Our offertory today is a setting of the hymn Let All Mortal Flesh Keep Silence, arranged by the Oklahoma composer and pianist, Roger Price. It is sung by our college students Camry Creech and Harrison Boyd, who are singing one last time before returning to their respective schools in Oklahoma (Camryn - Oklahoma City University) and Mississippi (Harrison - The University of Mississippi.)

Saturday, January 2, 2021

Music for January 3, 2020 + The Second Sunday after Christmas

Instrumental Music

  • How Brightly Shines the Morning Star (BuxWV 223) – Dietrich Buxtehude (1637-1707)
  • Meditation on “Dix”
  • Prelude on “Puer Nobis” - Rudy Davenport
  • Praise God, All Ye Christians - Dietrich Buxtehude

For this Sunday, I am playing a mix of Chorales and hymn tunes which are appropriate to the Second Sunday after Christmas. We are still in the season after Christmas, but the alternate Gospel for today is the story of the visit of the Magi, so I'm leaning heavily on that theme.

Before the Gospel, you'll hear an improvisation on the hymn-tune DIX, which we often use to sing the words of hymn 119, "As with gladness men of old did the guiding star behold; as with joy they hailed its light, leading onward, beaming bright..." This hymn is a prayer for God's presence in our lives as we draw closer to Him. The Magi showed faith in God and eagerness, as well as sacrifice, in their journey to see the Christ-child. So may we live as though we really believe and eagerly look forward to the day when we shall one day see Him. In the third stanza, the gifts of the Magi are not even named. The Magi took the trouble to bring “gifts most rare” on a long journey. So may we “All our costliest treasures bring, Christ, to Thee, our heavenly King.” This pilgrimage is not easy, so we sing, “Holy Jesus, every day keep us in the narrow way,” remembering that Jesus said, “For the gate is narrow and the way is hard that leads to life, and those who find it are few” (Matthew 7:14, ESV).

Puer natus est nobis  

 At communion I'll play a piano improvisation of the German Chorale PUER NOBIS, a 15th century choral which gets its tune name from the incipit of the original Latin Christmas text, which was translated into German by the mid-sixteenth century as "Uns ist geborn ein Kindelein," and later in English as "Unto Us a Boy Is Born." But I am using it not for its connection to the Christmas season, but because our hymnal uses it with the Epiphany text found at hymn 124, "What star is this, with beam so bright, More lovely than the noonday light? ’Tis sent to announce a newborn king, Glad tidings of our God to bring."
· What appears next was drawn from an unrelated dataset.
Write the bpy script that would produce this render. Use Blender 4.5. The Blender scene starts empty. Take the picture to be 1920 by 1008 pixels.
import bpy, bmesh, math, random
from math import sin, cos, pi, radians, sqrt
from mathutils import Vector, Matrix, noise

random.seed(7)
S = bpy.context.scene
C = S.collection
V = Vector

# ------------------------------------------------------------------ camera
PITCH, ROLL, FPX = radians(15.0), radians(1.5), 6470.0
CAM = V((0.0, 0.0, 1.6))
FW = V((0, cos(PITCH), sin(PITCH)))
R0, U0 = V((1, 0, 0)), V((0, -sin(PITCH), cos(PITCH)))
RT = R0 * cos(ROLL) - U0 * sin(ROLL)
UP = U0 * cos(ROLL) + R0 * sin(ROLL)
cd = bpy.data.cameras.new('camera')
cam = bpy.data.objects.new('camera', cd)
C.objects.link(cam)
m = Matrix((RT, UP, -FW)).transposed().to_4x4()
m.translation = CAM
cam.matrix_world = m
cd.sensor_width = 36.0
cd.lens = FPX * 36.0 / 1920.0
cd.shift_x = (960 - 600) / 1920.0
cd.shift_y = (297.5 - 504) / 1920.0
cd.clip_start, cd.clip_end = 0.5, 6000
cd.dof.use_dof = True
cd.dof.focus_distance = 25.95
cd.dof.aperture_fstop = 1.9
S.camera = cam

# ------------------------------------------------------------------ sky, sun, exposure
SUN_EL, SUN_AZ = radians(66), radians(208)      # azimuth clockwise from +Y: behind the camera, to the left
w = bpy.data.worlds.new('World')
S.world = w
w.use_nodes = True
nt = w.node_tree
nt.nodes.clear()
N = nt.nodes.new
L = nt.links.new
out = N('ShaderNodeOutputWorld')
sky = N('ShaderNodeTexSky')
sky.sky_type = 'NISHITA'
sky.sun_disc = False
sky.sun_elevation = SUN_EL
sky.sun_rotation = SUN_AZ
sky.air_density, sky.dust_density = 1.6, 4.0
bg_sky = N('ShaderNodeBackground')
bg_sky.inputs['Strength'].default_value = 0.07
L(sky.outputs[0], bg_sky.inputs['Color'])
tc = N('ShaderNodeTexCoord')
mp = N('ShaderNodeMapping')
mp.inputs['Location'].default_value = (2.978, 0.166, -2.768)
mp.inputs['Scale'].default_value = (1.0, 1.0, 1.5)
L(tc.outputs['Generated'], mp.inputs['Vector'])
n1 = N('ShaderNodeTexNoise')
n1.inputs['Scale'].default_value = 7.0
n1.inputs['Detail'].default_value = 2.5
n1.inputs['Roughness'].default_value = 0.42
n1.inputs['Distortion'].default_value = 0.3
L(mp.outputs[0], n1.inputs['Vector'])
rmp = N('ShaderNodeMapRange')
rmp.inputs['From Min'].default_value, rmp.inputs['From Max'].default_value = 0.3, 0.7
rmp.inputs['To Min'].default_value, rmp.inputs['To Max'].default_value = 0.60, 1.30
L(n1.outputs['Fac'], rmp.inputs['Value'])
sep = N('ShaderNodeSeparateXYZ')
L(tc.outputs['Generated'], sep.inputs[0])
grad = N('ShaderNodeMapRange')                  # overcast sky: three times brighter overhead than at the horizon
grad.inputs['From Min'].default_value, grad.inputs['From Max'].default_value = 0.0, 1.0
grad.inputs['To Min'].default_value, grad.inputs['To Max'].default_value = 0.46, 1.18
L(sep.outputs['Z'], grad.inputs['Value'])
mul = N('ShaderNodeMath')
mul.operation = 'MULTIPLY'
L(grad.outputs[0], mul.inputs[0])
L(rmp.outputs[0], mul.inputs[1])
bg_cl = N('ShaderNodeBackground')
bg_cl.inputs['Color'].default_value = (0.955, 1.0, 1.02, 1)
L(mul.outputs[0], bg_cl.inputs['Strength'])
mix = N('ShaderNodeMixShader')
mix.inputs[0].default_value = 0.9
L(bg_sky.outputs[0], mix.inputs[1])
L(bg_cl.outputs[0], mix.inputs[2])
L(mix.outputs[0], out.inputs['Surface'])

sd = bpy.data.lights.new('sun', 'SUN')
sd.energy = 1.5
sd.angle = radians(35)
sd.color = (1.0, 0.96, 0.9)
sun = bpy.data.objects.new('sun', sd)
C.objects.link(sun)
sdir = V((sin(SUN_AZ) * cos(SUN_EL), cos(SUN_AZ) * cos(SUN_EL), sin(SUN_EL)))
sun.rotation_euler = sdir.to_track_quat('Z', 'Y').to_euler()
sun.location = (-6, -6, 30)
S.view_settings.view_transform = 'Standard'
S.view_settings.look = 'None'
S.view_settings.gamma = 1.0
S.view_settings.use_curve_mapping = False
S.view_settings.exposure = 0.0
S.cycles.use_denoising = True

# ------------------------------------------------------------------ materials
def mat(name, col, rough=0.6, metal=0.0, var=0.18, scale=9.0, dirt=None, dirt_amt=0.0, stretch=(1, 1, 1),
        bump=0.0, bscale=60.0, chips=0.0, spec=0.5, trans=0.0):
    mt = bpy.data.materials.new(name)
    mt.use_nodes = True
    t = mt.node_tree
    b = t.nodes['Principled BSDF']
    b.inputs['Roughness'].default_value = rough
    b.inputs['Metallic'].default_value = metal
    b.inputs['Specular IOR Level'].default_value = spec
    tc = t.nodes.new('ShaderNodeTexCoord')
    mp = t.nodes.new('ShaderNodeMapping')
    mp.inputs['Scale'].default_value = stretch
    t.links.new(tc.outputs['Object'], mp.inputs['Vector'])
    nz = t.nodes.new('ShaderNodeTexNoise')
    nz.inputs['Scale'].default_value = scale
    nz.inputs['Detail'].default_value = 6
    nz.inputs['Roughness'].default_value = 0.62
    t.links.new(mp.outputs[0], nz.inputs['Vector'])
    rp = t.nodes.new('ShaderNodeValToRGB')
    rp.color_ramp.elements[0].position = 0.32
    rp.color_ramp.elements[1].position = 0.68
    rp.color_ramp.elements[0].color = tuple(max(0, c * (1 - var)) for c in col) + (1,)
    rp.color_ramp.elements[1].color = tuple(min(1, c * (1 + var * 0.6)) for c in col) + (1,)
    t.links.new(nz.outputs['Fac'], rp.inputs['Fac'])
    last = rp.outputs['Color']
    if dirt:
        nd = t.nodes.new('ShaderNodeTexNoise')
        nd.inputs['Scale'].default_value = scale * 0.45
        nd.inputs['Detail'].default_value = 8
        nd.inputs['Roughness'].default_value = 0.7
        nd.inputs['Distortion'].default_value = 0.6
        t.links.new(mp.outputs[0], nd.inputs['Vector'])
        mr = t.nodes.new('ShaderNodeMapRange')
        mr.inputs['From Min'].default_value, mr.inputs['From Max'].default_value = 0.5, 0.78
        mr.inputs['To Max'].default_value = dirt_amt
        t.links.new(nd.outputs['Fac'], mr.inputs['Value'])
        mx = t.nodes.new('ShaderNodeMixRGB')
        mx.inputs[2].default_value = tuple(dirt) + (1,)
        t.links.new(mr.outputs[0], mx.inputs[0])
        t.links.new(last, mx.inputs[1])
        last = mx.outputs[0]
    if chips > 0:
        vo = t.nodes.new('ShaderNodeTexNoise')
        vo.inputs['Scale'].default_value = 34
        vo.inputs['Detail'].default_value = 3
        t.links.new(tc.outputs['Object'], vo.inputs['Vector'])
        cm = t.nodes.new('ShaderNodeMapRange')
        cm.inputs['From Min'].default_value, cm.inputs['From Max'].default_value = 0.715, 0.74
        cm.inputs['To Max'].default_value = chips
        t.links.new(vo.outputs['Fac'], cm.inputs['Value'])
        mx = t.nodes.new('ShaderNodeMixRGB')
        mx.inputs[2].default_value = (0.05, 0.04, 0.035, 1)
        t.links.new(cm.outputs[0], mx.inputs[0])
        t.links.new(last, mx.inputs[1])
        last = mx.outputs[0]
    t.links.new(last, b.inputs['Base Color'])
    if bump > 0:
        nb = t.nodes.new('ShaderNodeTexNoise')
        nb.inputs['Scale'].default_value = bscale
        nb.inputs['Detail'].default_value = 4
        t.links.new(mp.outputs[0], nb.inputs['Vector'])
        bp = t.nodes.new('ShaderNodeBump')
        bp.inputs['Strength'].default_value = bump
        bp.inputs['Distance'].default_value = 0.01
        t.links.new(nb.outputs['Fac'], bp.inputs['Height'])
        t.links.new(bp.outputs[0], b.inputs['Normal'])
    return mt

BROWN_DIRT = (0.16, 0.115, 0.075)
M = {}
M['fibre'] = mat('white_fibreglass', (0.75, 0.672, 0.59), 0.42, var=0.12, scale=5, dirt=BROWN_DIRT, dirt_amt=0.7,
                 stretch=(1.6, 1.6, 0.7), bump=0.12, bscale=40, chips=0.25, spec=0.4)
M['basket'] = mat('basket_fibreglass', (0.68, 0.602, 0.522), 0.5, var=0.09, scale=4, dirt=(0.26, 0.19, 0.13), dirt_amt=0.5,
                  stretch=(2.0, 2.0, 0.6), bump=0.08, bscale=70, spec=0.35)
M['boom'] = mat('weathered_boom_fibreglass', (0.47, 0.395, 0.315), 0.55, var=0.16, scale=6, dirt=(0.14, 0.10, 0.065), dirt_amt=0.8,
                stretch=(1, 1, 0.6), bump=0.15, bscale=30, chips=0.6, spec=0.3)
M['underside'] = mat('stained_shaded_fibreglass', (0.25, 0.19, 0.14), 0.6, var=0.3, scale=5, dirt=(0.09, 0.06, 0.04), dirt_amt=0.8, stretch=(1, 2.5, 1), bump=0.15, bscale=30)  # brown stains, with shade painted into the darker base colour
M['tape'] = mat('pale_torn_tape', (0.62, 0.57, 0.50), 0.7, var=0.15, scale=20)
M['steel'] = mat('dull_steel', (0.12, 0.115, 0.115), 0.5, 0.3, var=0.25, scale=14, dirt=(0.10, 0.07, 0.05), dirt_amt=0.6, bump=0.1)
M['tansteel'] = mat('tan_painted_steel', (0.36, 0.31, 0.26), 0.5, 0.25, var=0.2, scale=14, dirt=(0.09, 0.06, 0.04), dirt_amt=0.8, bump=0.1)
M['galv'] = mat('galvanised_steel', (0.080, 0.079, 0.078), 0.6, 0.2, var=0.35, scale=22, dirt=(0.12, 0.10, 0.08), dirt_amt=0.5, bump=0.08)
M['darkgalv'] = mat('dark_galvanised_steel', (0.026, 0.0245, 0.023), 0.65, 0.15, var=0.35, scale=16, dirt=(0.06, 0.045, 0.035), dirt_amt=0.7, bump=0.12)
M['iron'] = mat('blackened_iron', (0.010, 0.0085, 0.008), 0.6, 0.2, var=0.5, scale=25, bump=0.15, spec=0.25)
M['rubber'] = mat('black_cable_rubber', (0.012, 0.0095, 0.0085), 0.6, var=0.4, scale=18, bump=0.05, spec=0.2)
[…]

The opening voluntary is an extended chorale fantasia on the German chorale Wie schön leuchtet der Morgenstern by Dieterich Buxtehude. Buxtehude composed a fantasy in several long sections, characterized by the use of different means, such as the use of rhetorical figures and the abundant use of repetitions and echo effects. The first section begins with the melody of the hymn played in the bass, with a subsequent shift to the soprano. A section in stylus phantasticus follows, with rapid succession of thirty-second notes and triplets .

After a very short richly decorated largo, the composition continues with a jig in 6/8, followed by an episode in fugue style. The work ends with exhibitions of new thematic material, in the form of fantasy. In the last four bars the score includes the use of the pedal board for the very first time.

The Morgenstern mentioned in the first line (How bright appears the Morning Star, with mercy beaming from afar; the host of heav'en rejoices) may refer to the star of Bethlehem, but I think it points to Jesus, the Light of the world. Either way, it's entirely appropriate for the season.

The closing voluntary is another of Buxtehude's chorale settings, though much shorter than the fantasy on Wie schön leuchtet. "Lobt Gott, ihr Christen alle gleich" is a German Christmas carol from the 16th century.